Tout le monde s’intéresse de près à la durabilité, mais en réalité nous fabriquons des objets qui combinent des fibres et du métal. Une fois qu’elles sont fusionnées, il est impossible de les démonter, elles ne sont donc pas recyclables. Il est assez triste que les matériaux renouvelables ou biodégradables soient encore en phase de recherche, car je vois qu’il n’y a pas encore assez d’argent provenant des grandes entreprises et des personnes qui ont le pouvoir de faire bouger les choses pour les financer. Mais nous réfléchissons beaucoup à comment utiliser des matériaux durables, et les gens conçoivent des produits en fonction de ces critères. Tout cela nous préoccupe en tant que praticiens du textile électronique.
Makery : Quels sont vos espoirs pour ETC 2023 ?
Lara Grant : J’espère toujours que les gens pourront prendre le temps dont ils ont besoin, un temps agréable et inspirant. J’espère que les gens repartent avec quelque chose de nouveau, qu’il s’agisse d’un lien, d’une amitié ou d’une découverte d’un nouveau programme de doctorat.

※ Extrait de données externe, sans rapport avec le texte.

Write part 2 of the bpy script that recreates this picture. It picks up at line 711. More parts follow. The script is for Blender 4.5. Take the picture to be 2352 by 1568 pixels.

Nous constatons aussi des tendances. Lorsque nous passons en revue les candidatures et regardons ce que les gens souhaitent apprendre, chaque année il y a toujours une chose. Cette année, c’est le p5.js, un nouveau langage de programmation visuelle. Nous avons donc veillé à ce que quelqu’un soit en mesure de donner un workshop sur ce sujet.
Sinon, les choses se passent de manière très organique. J’ai toujours peur qu’une catastrophe se produise. Parce que nous ne faisons que rassembler des personnes créatives avec des outils à leur disposition, des matériaux et un espace pour créer. Elles se lancent toutes dans l’aventure, chacune à sa manière.
L’Electronic Textile Camp à Vicksburg, Michigan, USA est co-organisé par Lara Grant, Liza Stark, Sasha De Koninck, Nicole Yi Messier et Victoria Manganiello.